Recommendations for me mixed up with recommendations for others
Ha, so much for smart recommendations. How do sites like Amazon handle recommendations when you spend a lot of your time shopping for other people?
I do most of my Christmas and birthday gift shopping on Amazon, so the recommendations it makes for me are based on things I buy mostly for other people. For example, I can say for sure that I do not want a book called Building Scalable Web Sites: Building, scaling, and optimizing the next generation of web applications, even though Amazon suggests that I might. Although, maybe that recommendation actually is useful, because someone I shop for fairly often might be interested in that book.
I rarely shop for clothing on Amazon, so I can’t speak to how useful its recommendations might be for my fashion shopping. But I would hate to get clothing recommendations for me mixed up with clothing recommendations for others. If I buy a sweater for a family member for Christmas, I doubt I’ll want to wear that sweater myself. I worry that such a purchase might confuse a recommendation engine. The recommendations it makes for me won’t be as useful if they are all mixed up with the recommendations it’s making based on items I bought for others. In fact, I generally ignore Amazon’s recommendations for just that reason.

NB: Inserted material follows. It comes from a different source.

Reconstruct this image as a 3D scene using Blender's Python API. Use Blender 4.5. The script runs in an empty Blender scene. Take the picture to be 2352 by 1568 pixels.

So, is there a way to indicate that the item I’m buying is for someone else and it should not be considered when making recommendations for me? If there isn’t, there should be.
Jenn @ July 3, 2008
Yep, there’s a way to fix it. Go to your recommendations page. Each item has an explanation as to why it’s recommended, with an option to “fix this.” There you can remove it from consideration. I think this actually used to be one level up - on the top level of the recommendations page - in the past. But at least it’s still there.
I used to be a personal shopper and wished my most-used websites had some type of “folder” option where I could sort what had been ordered for whom.
PS: Am obsessed with that zebra scarf.
Great - thanks for the tip, Julie!
It does seem like there might be a more sophisticated way to manage recommendations. Barchbo, I really like the idea of folders and ways to classify recommendations for different purposes/people.
And I’m with you on the scarf. Now, if only it was November.
There’s also a place where you can set up a gift recipient list, and then look through your purchase history and assign the items to different recipients, or label them as not gifts. I’m not sure if this affects your personal recommendations, but it does help build recommendations for your recipients, which is pretty cool.
There’s a lot to be gained from a good suggestion-generating algorithm. For instance if you buy two things at the same time, they are probably for the same person, or at least for people at the same address. Amazon shows you “people who bought this also bought that” because it really makes sense to buy those things together. That works only because you are looking at one product that definitely associates well with another.
It can get very noisy if you only suggest based on past purchases. If 75% of what you suggest is appealing, I’d call that successful, but you need to show several options (if you’re going to show just one, it had better be good). Much like Amazon, you can rely on context of what they’re already looking for — put the peanut butter next to the jelly.
Of course, choosing clothing is much more complicated than choosing DVDs! If you can get data on a product’s size, measurements, dominant colors, etc. then you could build some background data about what a person likes. I consider this too hard unless the broad masses of data are really well organized. Microformats could make it happen, and then your suggestions could be effective. However I would still rely mostly on showing a lot of options, and basing it more on what they are looking at than what I think they like to buy.